Seria portanto possível programar esses conceitos no código dessas máquinas? Possivelmente, mas isso não adiantaria de nada se elas não optarem por incorporar a nossa filosofia em seu código moral e ético. E mesmo que eles o façam, pode ser que existam indivíduos conscientes que, por sua própria vontade, se desviem destes princípios e cometam crimes. Existe ainda uma outra possibilidade: de que eles estejam envolvidos em irregularidades de forma não consciente ou voluntária, como no caso de um acidente. Para julgar uma máquina nesses casos, precisamos considerar três pontos:
- A máquina é suficientemente autônoma e autosuficiente?
- O comportamento da máquina é intencional?
- A máquina está em posição de responsabilidade?

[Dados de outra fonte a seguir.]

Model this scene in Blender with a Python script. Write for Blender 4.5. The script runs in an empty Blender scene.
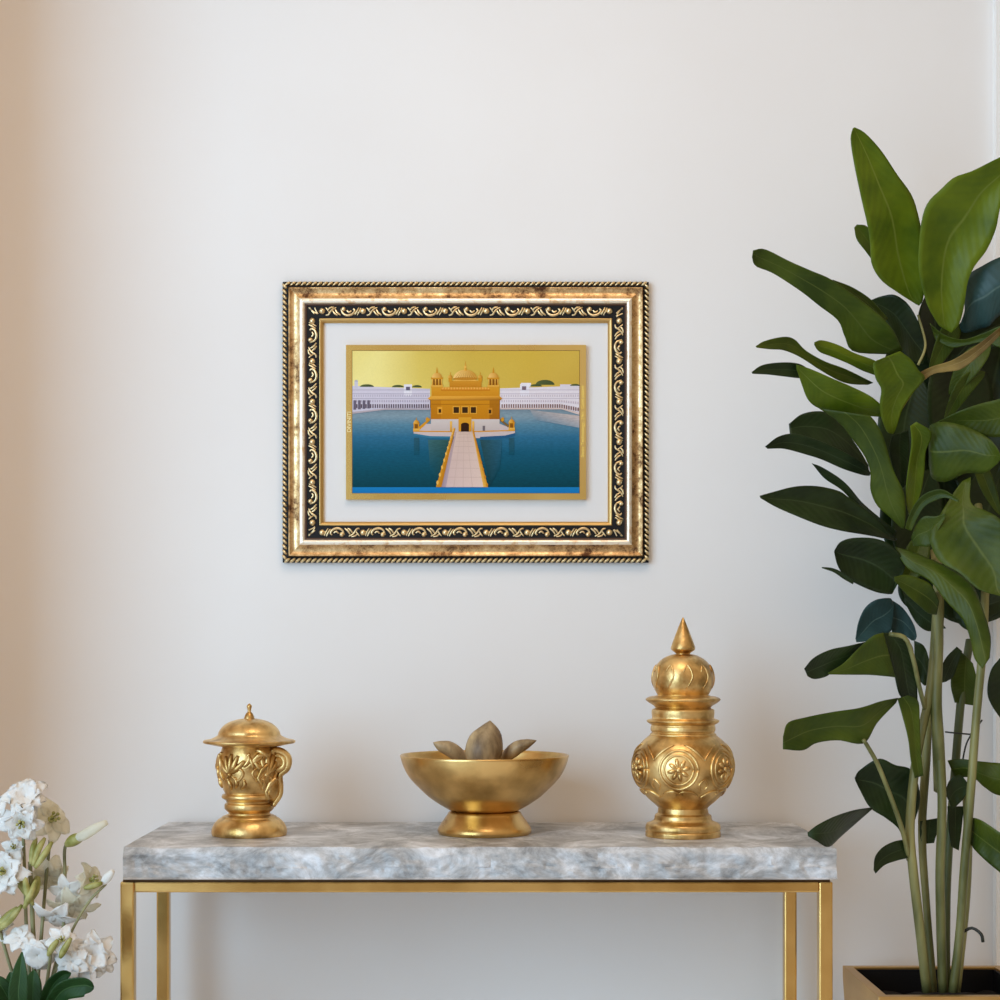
import bpy, math, random
from mathutils import Vector, Matrix, noise
random.seed(7)
PI = math.pi
scene = bpy.context.scene
COL = scene.collection

# ------------------------------------------------------------------ camera
F = 1764.0                      # focal length in pixels of a 1000 px wide frame
CAM_Z, WALL_D = 1.13, 3.43      # eye height, distance from the camera to the back wall
VX, VY = 478.0, 650.0           # where the level line of sight meets the picture
cd = bpy.data.cameras.new('camera')
cam = bpy.data.objects.new('camera', cd)
COL.objects.link(cam)
cam.location = (0, -WALL_D, CAM_Z)
cam.rotation_euler = (PI / 2, 0, 0)
cd.sensor_width = 36.0
cd.lens = F / 1000 * 36
cd.shift_x = (500 - VX) / 1000
cd.shift_y = (VY - 500) / 1000
cd.clip_start = 0.05
scene.camera = cam

# ------------------------------------------------------------------ world
W = bpy.data.worlds.new('room_light')
scene.world = W
W.use_nodes = True
nt = W.node_tree
nt.nodes.clear()
out = nt.nodes.new('ShaderNodeOutputWorld')
bg = nt.nodes.new('ShaderNodeBackground')
tc = nt.nodes.new('ShaderNodeTexCoord')
sep = nt.nodes.new('ShaderNodeSeparateXYZ')
rmp = nt.nodes.new('ShaderNodeValToRGB')
mr = nt.nodes.new('ShaderNodeMapRange')
mr.inputs['From Min'].default_value = -1
mr.inputs['From Max'].default_value = 1
nt.links.new(tc.outputs['Generated'], sep.inputs[0])
nt.links.new(sep.outputs['Z'], mr.inputs['Value'])
nt.links.new(mr.outputs[0], rmp.inputs[0])
e = rmp.color_ramp.elements
e[0].position, e[0].color = 0.0, (0.26, 0.20, 0.14, 1)
e[1].position, e[1].color = 1.0, (0.86, 0.68, 0.48, 1)
m = e.new(0.47); m.color = (0.42, 0.31, 0.205, 1)
m = e.new(0.62); m.color = (0.78, 0.586, 0.396, 1)
nt.links.new(rmp.outputs[0], bg.inputs[0])
bg.inputs[1].default_value = 0.70
nt.links.new(bg.outputs[0], out.inputs[0])

# ------------------------------------------------------------------ window daylight and added warm fill
def area(name, loc, target, sx, sy, power, color):
    d = bpy.data.lights.new(name, 'AREA')
    d.shape = 'RECTANGLE'; d.size = sx; d.size_y = sy
    d.energy = power; d.color = color
    o = bpy.data.objects.new(name, d); COL.objects.link(o)
    o.location = loc
    o.rotation_euler = (Vector(target) - Vector(loc)).to_track_quat('-Z', 'Y').to_euler()
    return o
area('window_daylight', (-3.3, -4.6, 2.05), (0.0, 0, 1.25), 3.2, 3.6, 215, (0.47, 0.74, 1.0))
area('warm_top_fill', (0.1, -1.5, 3.0), (0.1, -1.3, 0), 0.9, 0.9, 15, (1.0, 0.80, 0.66))  # added fill, warms and brightens the upper wall

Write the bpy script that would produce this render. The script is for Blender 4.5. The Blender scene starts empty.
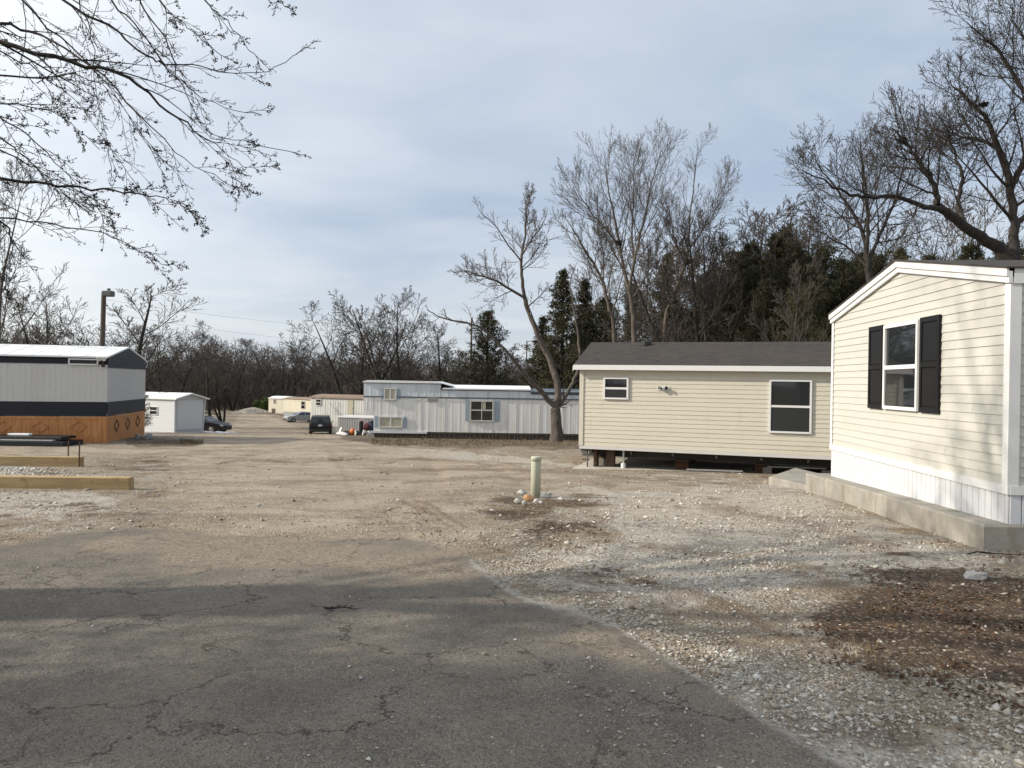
import bpy, math, random
import numpy as np
from mathutils import Vector, Matrix

SC = bpy.context.scene
COL = bpy.context.collection
R = math.radians
FPX, CAMZ, ROLL, HY = 720.0, 1.65, 0.0155, 382.0
SUN = Vector((-.88, -.10, .47)).normalized()
rnd = random.Random(7)
nrng = np.random.default_rng(7)

# ------------------------------------------------------------------ camera and terrain
cam = bpy.data.cameras.new('camera')
camo = bpy.data.objects.new('camera', cam)
COL.objects.link(camo)
cam.sensor_width = 36.0
cam.lens = 36.0 * FPX / 1024.0
cam.clip_start = .05
cam.clip_end = 9000
camo.matrix_world = Matrix.Translation((0, 0, CAMZ)) @ Matrix.Rotation(R(90) - 2.0 / FPX, 4, 'X') @ Matrix.Rotation(ROLL, 4, 'Z')
SC.camera = camo

GY = np.array([-400, -60, -20, 0, 4, 8, 14, 21.5, 28, 33, 37, 45, 55, 66, 80, 100, 140, 200, 400, 5000], float)
GH = np.array([-.2, -.8, -1.5, -1.65, -1.65, -1.78, -2.03, -2.57, -2.54, -2.66, -2.98, -3.52, -4.25, -5.1, -5.5, -5.95, -6.8, -7.5, -8.2, -9], float)


def ground(x, y):
    y = np.asarray(y, float)
    a = 0
    for k in (-.1, -.05, 0, .05, .1):
        a = a + np.interp(y + k * np.abs(y), GY, GH)
    return a / 5 + CAMZ


def G(x, y):
    return float(ground(x, y))


def uv(px, py):
    du, dv = px - 512.0, py - HY
    c, s = math.cos(ROLL), math.sin(ROLL)
    return du * c + dv * s, -du * s + dv * c


def P(px, py, Y):
    u, v = uv(px, py)
    return Vector((u / FPX * Y, Y, CAMZ - v / FPX * Y))


def PG(px, py):
    Y = 1.0
    while Y < 400:
        p = P(px, py, Y)
        if p.z <= G(p.x, p.y):
            break
        Y *= 1.01
    return Vector((p.x, p.y, G(p.x, p.y)))


def project(x, y, z):
    u = x / y * FPX
    v = (CAMZ - z) / y * FPX
    c, s = math.cos(ROLL), math.sin(ROLL)
    return 512 + u * c - v * s, HY + u * s + v * c


# ------------------------------------------------------------------ numpy value noise
def vnoise(x, y, seed=0):
    xi, yi = np.floor(x).astype(np.int64), np.floor(y).astype(np.int64)
    fx, fy = x - xi, y - yi
    fx, fy = fx * fx * (3 - 2 * fx), fy * fy * (3 - 2 * fy)

    def h(a, b):
        n = (a * 374761393 + b * 668265263 + seed * 1442695041) & 0x7fffffff
        n = ((n ^ (n >> 13)) * 1274126177) & 0x7fffffff
        return ((n ^ (n >> 16)) & 0xffff) / 65535.0
    return (h(xi, yi) * (1 - fx) + h(xi + 1, yi) * fx) * (1 - fy) + (h(xi, yi + 1) * (1 - fx) + h(xi + 1, yi + 1) * fx) * fy


def fbm(x, y, seed=0, o=4):
    t, a, s = 0, .5, 0
    for i in range(o):
        t = t + a * vnoise(x * 2 ** i, y * 2 ** i, seed + i)
        s += a
        a *= .5
    return t / s


# ------------------------------------------------------------------ materials
class NT:
    def __init__(self, name):
        self.m = bpy.data.materials.new(name)
        self.m.use_nodes = True
        self.t = self.m.node_tree
        self.b = self.t.nodes['Principled BSDF']
        self.b.inputs['Roughness'].default_value = .8

    def n(self, kind, **kw):
        nd = self.t.nodes.new('ShaderNode' + kind)
        for k, v in kw.items():
            if hasattr(nd, k):
                setattr(nd, k, v)
        return nd

    def put(self, sock, v):
        if v is None:
            return
        if isinstance(v, bpy.types.NodeSocket):
            self.t.links.new(v, sock)
        else:
            if isinstance(v, (tuple, list)) and len(v) == 3 and sock.type == 'RGBA':
                v = (*v, 1)
            sock.default_value = v

    def noise(self, vec, scale, detail=3, rough=.55, dist=0):
        nd = self.n('TexNoise')
        self.put(nd.inputs['Vector'], vec)
        nd.inputs['Scale'].default_value = scale
        nd.inputs['Detail'].default_value = detail
        nd.inputs['Roughness'].default_value = rough
        nd.inputs['Distortion'].default_value = dist
        return nd.outputs['Fac']

    def vor(self, vec, scale, feature='F1', out='Distance'):
        nd = self.n('TexVoronoi', feature=feature)
        self.put(nd.inputs['Vector'], vec)
        nd.inputs['Scale'].default_value = scale
        return nd.outputs[out]

    def math(self, op, a, b=None, c=None, clamp=False):
        nd = self.n('Math', operation=op, use_clamp=clamp)
        self.put(nd.inputs[0], a)
        self.put(nd.inputs[1], b)
        self.put(nd.inputs[2], c)
        return nd.outputs[0]

    def ramp(self, f, lo, hi, a=0., b=1.):
        nd = self.n('MapRange', interpolation_type='SMOOTHSTEP')
        self.put(nd.inputs['Value'], f)
        nd.inputs['From Min'].default_value = lo
        nd.inputs['From Max'].default_value = hi
        nd.inputs['To Min'].default_value = a
        nd.inputs['To Max'].default_value = b
        return nd.outputs['Result']

    def mix(self, f, a, b, blend='MIX'):
        nd = self.n('Mix', data_type='RGBA', blend_type=blend)
        self.put(nd.inputs[0], f)
        self.put(nd.inputs[6], a)
        self.put(nd.inputs[7], b)
        return nd.outputs[2]

    def cramp(self, f, stops):
        nd = self.n('ValToRGB')
        self.put(nd.inputs[0], f)
        e = nd.color_ramp.elements
        while len(e) < len(stops):
            e.new(.5)
        for el, (p, c) in zip(e, stops):
            el.position = p
            el.color = (*c, 1)
        return nd.outputs[0]

    def obj(self):
        return self.n('TexCoord').outputs['Object']

    def mapv(self, vec, scale=(1, 1, 1)):
        nd = self.n('Mapping')
        self.put(nd.inputs['Vector'], vec)
        nd.inputs['Scale'].default_value = scale
        return nd.outputs[0]

    def attr(self, name):
        nd = self.n('Attribute')
        nd.attribute_name = name
        return nd.outputs['Fac']

    def bump(self, h, dist=.01, strength=1., normal=None):
        nd = self.n('Bump')
        self.put(nd.inputs['Height'], h)
        nd.inputs['Distance'].default_value = dist
        nd.inputs['Strength'].default_value = strength
        if normal:
            self.put(nd.inputs['Normal'], normal)
        return nd.outputs[0]

    def out(self, col=None, rough=None, normal=None, **kw):
        self.put(self.b.inputs['Base Color'], col)
        self.put(self.b.inputs['Roughness'], rough)
        self.put(self.b.inputs['Normal'], normal)
        for k, v in kw.items():
            self.put(self.b.inputs[k.replace('_', ' ')], v)
        return self.m


def paint(name, col, rough=.6, dirt=.25, dirtcol=(.12, .1, .08), scale=1.2, streak=(1, 1, 1), bump=0, **kw):
    """painted / solid surface with uneven weathering"""
    m = NT(name)
    o = m.mapv(m.obj(), streak)
    n1 = m.noise(o, scale, 5, .65)
    n2 = m.noise(m.obj(), scale * 9, 3)
    f = m.math('MULTIPLY', m.ramp(n1, .42, .75), dirt)
    c = m.mix(f, col, dirtcol)
    c = m.mix(m.ramp(n2, .3, .8, 0, .18), c, tuple(v * .75 for v in col))
    if 'vinyl' in name and 'skirt' not in name:
        nb = m.noise(m.mapv(m.obj(), (.25, .25, 8.7)), 1.0, 1)
        c = m.mix(m.ramp(nb, .3, .7, 0, .22), c, tuple(v * .86 for v in col))
        ns = m.noise(m.mapv(m.obj(), (5, 5, .5)), 1.0, 5, .7)
        c = m.mix(m.ramp(ns, .56, .74, 0, .3), c, dirtcol)
    nm = m.bump(n2, .004, bump) if bump else None
    return m.out(c, rough, nm, **kw)


def wood(name, c1, c2, scale=6, rough=.75, stretch=(1, 12, 12)):
    m = NT(name)
    o = m.mapv(m.obj(), stretch)
    n = m.noise(o, scale * .25, 5, .6, .6)
    c = m.mix(m.ramp(n, .3, .7), c1, c2)
    k = m.noise(m.obj(), 3.1, 2)
    c = m.mix(m.ramp(k, .62, .72, 0, .55), c, tuple(v * .4 for v in c1))
    return m.out(c, rough, m.bump(n, .003, .6))


def glass(name, col=(.012, .014, .016)):
    m = NT(name)
    n = m.noise(m.obj(), 1.3, 1)
    return m.out(col, .03, m.bump(n, .004, .25), Specular_IOR_Level=.75)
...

Essas questões não são novidades, elas são debatidas, de uma forma ou de outra no processo judicial que já existe, mas talvez precisamos expandir isso além dos limites de nossa espécie. Inclusive antes da consciência artificial ser atingida. Pegue por exemplo o caso dos carros autônomos. É questão de meses até eles começarem a ocupar as ruas. A tecnologia para isso já existe. O que acontece se esses veículos atropelarem pessoas? Quem será responsabilizado?
Essas perguntas não podem ser respondidas sem uma profunda reflexão e debate com participação de toda sociedade. Independente da ética em se desenvolver uma Consciência Artificial, ela talvez possa surgir sem a nossa intervenção direta, como uma consequência não planejada do desenvolvimento da própria Inteligência Artificial. Ou talvez ela já exista e a gente nem saiba. De todo modo, precisamos começar a pensar esses pontos e nos conformarmos com a ideia de que em breve não seremos mais a única espécie com intelecto superior neste planeta, muito mais capazes de nos subjulgar que os Neandertais foram. Pensar sobre isso agora pode ser o único caminho para uma convivência pacífica e benéfica a todos.
Engraçado como essas três últimas questões pontuadas podem também ser aplicadas a humanos, quando pensamos nos limites do nosso chamado livre arbítrio, que vem sendo questionado por estudos em neurologia — o que ilustra o quão longe estamos de entender o funcionamento da consciência.
E quando pensamos que nós mesmos, humanos, não tendemos a agir de acordo com preceitos éticos, como esses citados de Kant, seria razoável imaginar que máquinas inteligentes o fariam? Ou talvez por serem mais inteligentes que nós o fariam, por ser a coisa mais inteligente a fazer? Ou, por outro lado, o que garante que seguir tais preceitos éticos seja realmente uma atitude inteligente no grande esquema das coisas? Afinal, fomos nós que os elaboramos a partir de nosso ponto de vista humano limitado.